今後の活動について話し合う一般社団法人「REPORT SASEBO」のメンバー=佐世保市内

 佐世保市出身者らでつくる一般社団法人「REPORT SASEBO」が、佐世保と周辺地域の資源や人材の発掘などを通して、地域の活性化を図るプロジェクトを始動させた。代表理事で市職員の中尾大樹さん(35)は「他の地域から『価値の逆輸入』をしながら、この町を面白がる仲間を増やしたい」と話す。

 法人の前身は、2008~13年に活動した中尾さんら市職員でつくる自主研究グループ。「港(ポート)町らしさを取り戻す」「魅力をリポートする」という思いで、佐世保のデザインを研究したり、他都市からゲストを招いたりして、可能性を探った。
 中尾さんはこうした経験を通し、場所づくりの必要性を実感。15年に妻と万津町にカフェ「RE PORT」をつくり、まちづくりに関わってきた。
 「『地元らしさ』を再発見する一方、周辺地域のハブ的な役割を持つ『都市らしさ』も認識できる活動にも力を入れたい」。そう考えた中尾さんは、これまでの活動を統合。共感した市出身者や在住のデザイナー、市職員など5人とともに7月、一般社団法人を設立した。

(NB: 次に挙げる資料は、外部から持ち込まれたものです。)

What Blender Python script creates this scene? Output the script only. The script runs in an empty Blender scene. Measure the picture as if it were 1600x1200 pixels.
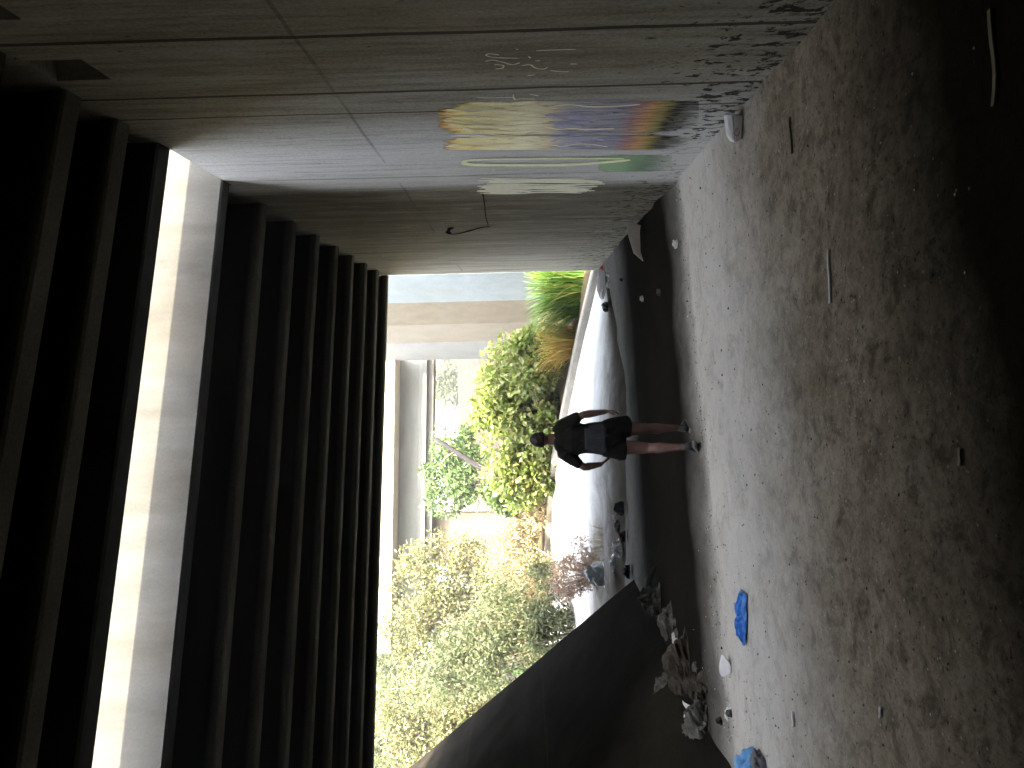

 「RE PORT」を拠点に異文化交流のイベントを開くことに加え、新たな土産や宿泊施設づくりのプロジェクトを進める。こうした市内と市外の人を混ぜる取り組みや周辺地域との連携を通じ、佐世保の価値を形にしていく計画だ。
 一般社団法人化して初めてのイベントは、7月中旬に「RE PORT」で開かれた。スパイスを販売している会社「アナン」(鎌倉市)のメタ・バラッツさんが、インド南部と東部のカレーのレシピや歴史について参加者に説明。市内の会社員、田崎花恵さん(32)は「市内外の人が集まって交流できるのは楽しい。こんなイベントが増えてほしい」とほほえんだ。
 メンバーの不動産コンサルティング、大丸勇気さん(43)=大阪市在住=は「魅力を掘り起こし、もっと佐世保を楽しみたい」と話した。